Mr Chester requested that the court at least provide an advisory opinion as to what would be needed for the government to appropriately implement the decisions of the European Court. Lord Justice Laws declined, in this case at least, although he did, interestingly, leave the question open for different cases in the future. It would have been

a step too far for our predecessors in the common law no more than a generation or so ago. An advisory opinion as to what legislation, as yet undrafted, might properly contain or omit would have been quite beyond the pale. As it happens I can see a possible utility in such a jurisdiction in very carefully controlled circumstances, as our constitutional law evolves a strategic partnership between the branches of government. But not – emphatically not – in this case.

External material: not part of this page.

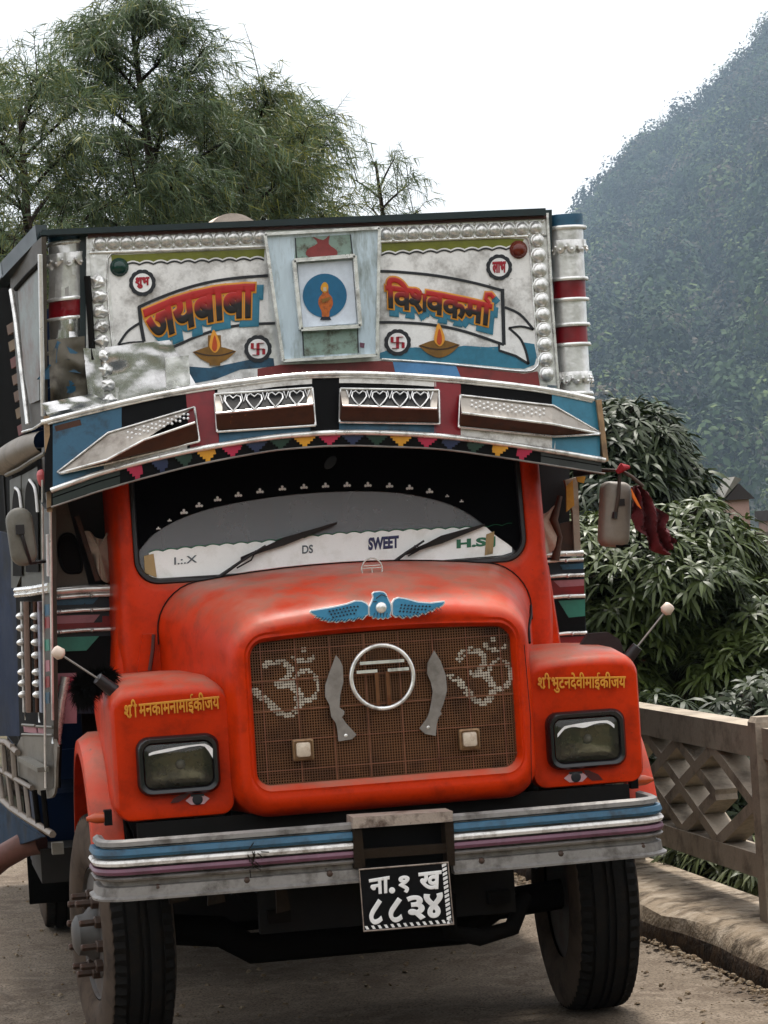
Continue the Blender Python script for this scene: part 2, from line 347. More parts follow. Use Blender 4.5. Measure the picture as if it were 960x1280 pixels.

He concluded that the legislation which the government eventually passes “is likely to be acutely controversial.” Moreover, the “controversy will not be about the law, but about the wisdom or unwisdom of social policy” arising rom “deep philosophical differences of view between reasonable people upon the question of prisoners’ suffrage.”

A constitutional lesson

This decision was unsurprising. Given that the government has already said it will change the law to allow some prisoners to vote, the court of appeal was hardly likely to use this opportunity to pick a constitutional fight. And Lord Justice Laws is right to say that it is for the courts to interpret and not make the law. But the prisoner voting issue highlights the full extent of human rights protections in the UK and their limitations when decisions must result in politically unpopular decisions.

The Human Rights Act, combined with the ever-increasing number of judicial reviews of public authorities, has given the courts an expanded role in – as Lord Justice Laws described it – the “strategic partnership” between branches of government. The courts are also becoming more confident in asserting their constitutional role, as seen in the Phil Woolas and parliamentary expenses cases.

This trend may eventually result in a genuine confrontation between the courts and the government. That may have come in this case if the government had continued its refusal to allow prisoners to vote. The court of appeal may have been more sympathetic to the argument that human rights law is toothless if the government can simply ignore decisions, leading to a more robust protection of rights. That time may come, perhaps if the government seeks to limit or exclude secret evidence from court proceedings. And that would be a very interesting test of our “unwritten” constitution”. But as the judge said, not in this case.